A threadripper would only have some benefit in a dual CPU mainboard. But altogether, that will be much more expensive than two networked Ryzen 9.

https://www.cpubenchmark.net/high_end_cpus.html



- Carsten

Re: Creating a DCP-o-matic Workstation

Posted: Sun May 17, 2020 7:11 am
by scozz76
When you crack the 30mins DCP creation time, please post your machine specs :)

Re: Creating a DCP-o-matic Workstation

Posted: Wed Jun 24, 2020 6:01 am
by berikey
Intel Xeon Gold 6132 2,6 -single.
64 Gb Ram.
16 -17 fps!!! :cry:
This is normal?

Re: Creating a DCP-o-matic Workstation

Posted: Wed Jun 24, 2020 9:06 am
by Carsten
Not too far away, I guess, but it could be better. I guess you should have settled on AMD?

https://dcpomatic.com/benchmarks/input.php?id=1

- Carsten

Re: Creating a DCP-o-matic Workstation

Posted: Sat Jul 11, 2020 5:18 pm
by rlsound
berikey wrote: Wed Jun 24, 2020 6:01 am Intel Xeon Gold 6132 2,6 -single.
64 Gb Ram.
16 -17 fps!!! :cry:
This is normal?
We have the dual Xeon 6132 listed in the benchmark page. Converting a Bluray MKV or Prores to DCP runs at 22-26FPS. That's also with 192GB of ram, not that Dcpomatic really uses it.

Converting MP4 though, converts it at around 45-50fps.

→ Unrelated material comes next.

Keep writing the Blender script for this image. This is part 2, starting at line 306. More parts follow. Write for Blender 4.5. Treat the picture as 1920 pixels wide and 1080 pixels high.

Re: Creating a DCP-o-matic Workstation

Posted: Sat Jul 11, 2020 7:33 pm
by Carsten
Hmm, that's an interesting difference. One would think that still the J2K encoding is the heavy task, and ProRes or MKV/AVC should be decoded just as fast as MP4 (25fps Prores or AVC is nothing for modern CPUs). Is that for the same resolution (1080p)? Maybe a specific FFMPEG/LIBAV weakness? Maybe one that hit's only on CPUs with many cores?


If you think you perform under par on a CPU with many logical cores, try to increase the number of encoding threads. That was more effective with earlier versions of DCP-o-matic, but, it is always worth a try. On a Xeon Gold (single) with 14/28 cores, e.g. try 36 or 48 threads. Another solution that sometimes worked in the past is to start the encoding server on the same machine and split the number of encoding threads between local and encoding server - e.g. 18/18.


Note that encoding performance varies a lot with content and resolution - e.g. the benchmark Sintel is animation at 2k scope resolution. Real life footage in 2k flat or 16:9 may encode quite a bit slower on the same machine.

- Carsten

Re: Creating a DCP-o-matic Workstation

Posted: Sun Jul 12, 2020 5:22 pm
by rlsound
I never did look the differences beyond MP4 vs Prores. 1080P trailers from Youtube convert at 45-50 fps as well, so it must be related to compression rather than resolution.

Curious to know what OS the poster with the single 6132 is running. Hopefully it's Ubuntu and then they can run htop and see all the threads and where they are at during a convert. Ours were running between 90-100% and were moving around a bit. Changing the Linux governor to performance from ondemand made them stay at 98-100%, so that's a tweak I recommend anyone with Ubuntu or Linux based machines do.